Set exercise: Begin at the first line below and copy each line exactly, ending with the line where "COL = S.collection" appears.

Given information:
*****
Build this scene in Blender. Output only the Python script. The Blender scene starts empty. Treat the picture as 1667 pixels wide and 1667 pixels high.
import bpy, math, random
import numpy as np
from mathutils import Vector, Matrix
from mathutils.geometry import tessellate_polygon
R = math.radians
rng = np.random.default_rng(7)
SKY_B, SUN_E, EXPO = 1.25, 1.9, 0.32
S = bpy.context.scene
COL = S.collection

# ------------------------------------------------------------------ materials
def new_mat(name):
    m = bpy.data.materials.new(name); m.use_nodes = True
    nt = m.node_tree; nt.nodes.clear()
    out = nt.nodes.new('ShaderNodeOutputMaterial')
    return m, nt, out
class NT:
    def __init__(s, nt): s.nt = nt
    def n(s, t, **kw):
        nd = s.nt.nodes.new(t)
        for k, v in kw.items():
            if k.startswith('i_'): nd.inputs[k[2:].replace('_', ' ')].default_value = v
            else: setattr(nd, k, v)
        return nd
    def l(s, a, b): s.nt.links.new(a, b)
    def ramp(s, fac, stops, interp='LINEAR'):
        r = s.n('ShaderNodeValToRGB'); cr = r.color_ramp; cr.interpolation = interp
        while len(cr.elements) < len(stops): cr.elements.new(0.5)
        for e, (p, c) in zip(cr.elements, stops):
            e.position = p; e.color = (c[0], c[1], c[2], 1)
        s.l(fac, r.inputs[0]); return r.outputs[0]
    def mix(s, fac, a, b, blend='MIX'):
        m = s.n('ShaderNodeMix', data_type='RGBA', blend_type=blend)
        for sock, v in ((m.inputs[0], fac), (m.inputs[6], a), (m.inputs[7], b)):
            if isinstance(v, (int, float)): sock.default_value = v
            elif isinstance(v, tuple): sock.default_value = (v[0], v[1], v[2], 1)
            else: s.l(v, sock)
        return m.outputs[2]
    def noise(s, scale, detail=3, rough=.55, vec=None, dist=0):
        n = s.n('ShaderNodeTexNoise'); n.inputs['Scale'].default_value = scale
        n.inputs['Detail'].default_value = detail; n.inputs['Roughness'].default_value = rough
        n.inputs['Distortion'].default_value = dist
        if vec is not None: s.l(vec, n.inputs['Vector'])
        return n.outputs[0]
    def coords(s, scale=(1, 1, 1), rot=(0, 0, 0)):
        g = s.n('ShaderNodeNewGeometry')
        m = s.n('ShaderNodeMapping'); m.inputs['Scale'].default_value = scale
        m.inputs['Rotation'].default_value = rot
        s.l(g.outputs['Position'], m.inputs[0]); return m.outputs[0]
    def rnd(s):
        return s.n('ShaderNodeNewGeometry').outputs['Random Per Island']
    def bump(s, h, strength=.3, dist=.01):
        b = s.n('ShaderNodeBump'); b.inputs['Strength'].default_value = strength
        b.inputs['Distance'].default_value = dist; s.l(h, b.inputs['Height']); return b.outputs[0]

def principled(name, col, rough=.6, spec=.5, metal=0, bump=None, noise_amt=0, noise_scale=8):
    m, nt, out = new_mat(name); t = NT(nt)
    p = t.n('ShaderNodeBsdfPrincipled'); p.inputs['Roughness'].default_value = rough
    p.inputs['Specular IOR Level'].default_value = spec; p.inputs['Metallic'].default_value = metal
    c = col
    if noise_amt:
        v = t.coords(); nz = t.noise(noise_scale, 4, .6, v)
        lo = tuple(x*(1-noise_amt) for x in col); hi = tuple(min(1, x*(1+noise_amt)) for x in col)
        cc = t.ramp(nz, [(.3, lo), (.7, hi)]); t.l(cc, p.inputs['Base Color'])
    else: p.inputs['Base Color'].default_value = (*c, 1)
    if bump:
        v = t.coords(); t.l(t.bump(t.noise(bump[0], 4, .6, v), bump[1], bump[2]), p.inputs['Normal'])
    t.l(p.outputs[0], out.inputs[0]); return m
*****
Answer:
Build this scene in Blender. Output only the Python script. The Blender scene starts empty. Treat the picture as 1667 pixels wide and 1667 pixels high.
import bpy, math, random
import numpy as np
from mathutils import Vector, Matrix
from mathutils.geometry import tessellate_polygon
R = math.radians
rng = np.random.default_rng(7)
SKY_B, SUN_E, EXPO = 1.25, 1.9, 0.32
S = bpy.context.scene
COL = S.collection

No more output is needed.